- [DIRECTION]: Looking at the listing, state how many of its lines contain the string "scene". Write only the number.

- [DATASET EXCERPT]:
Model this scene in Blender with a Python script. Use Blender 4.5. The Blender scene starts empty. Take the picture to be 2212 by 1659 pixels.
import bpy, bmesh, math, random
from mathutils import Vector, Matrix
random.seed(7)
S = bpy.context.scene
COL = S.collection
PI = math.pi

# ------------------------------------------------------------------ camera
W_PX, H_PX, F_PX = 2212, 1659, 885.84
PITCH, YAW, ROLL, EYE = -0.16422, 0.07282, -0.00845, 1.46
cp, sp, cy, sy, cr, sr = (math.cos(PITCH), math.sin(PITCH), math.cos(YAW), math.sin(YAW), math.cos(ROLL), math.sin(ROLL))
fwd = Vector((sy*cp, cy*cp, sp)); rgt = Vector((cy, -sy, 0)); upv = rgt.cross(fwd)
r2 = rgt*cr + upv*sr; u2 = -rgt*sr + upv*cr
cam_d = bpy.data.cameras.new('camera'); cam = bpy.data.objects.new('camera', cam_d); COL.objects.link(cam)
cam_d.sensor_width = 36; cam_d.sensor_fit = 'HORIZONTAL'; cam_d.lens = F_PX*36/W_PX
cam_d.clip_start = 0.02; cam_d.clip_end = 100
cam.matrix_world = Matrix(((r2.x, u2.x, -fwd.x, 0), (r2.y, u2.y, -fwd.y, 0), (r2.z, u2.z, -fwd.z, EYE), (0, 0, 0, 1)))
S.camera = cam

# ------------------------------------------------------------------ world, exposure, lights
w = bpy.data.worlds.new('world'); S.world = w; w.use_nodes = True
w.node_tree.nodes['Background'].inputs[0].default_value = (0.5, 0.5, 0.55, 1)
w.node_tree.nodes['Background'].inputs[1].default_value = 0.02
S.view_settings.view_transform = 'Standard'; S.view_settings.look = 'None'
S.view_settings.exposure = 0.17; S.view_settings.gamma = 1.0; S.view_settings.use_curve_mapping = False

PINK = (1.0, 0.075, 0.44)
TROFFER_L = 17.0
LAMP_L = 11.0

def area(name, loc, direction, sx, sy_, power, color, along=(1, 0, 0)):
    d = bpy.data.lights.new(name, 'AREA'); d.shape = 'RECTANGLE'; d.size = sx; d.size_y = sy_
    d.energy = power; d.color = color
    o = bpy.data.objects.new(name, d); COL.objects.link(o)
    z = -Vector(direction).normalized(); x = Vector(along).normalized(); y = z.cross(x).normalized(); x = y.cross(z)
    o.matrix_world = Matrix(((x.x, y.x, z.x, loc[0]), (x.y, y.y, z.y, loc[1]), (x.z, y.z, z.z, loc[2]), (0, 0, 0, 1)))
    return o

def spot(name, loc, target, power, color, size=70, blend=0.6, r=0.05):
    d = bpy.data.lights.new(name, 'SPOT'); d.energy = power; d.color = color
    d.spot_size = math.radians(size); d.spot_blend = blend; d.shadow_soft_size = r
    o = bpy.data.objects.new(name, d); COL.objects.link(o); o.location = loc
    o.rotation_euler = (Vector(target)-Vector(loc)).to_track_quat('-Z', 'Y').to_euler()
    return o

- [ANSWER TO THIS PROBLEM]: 2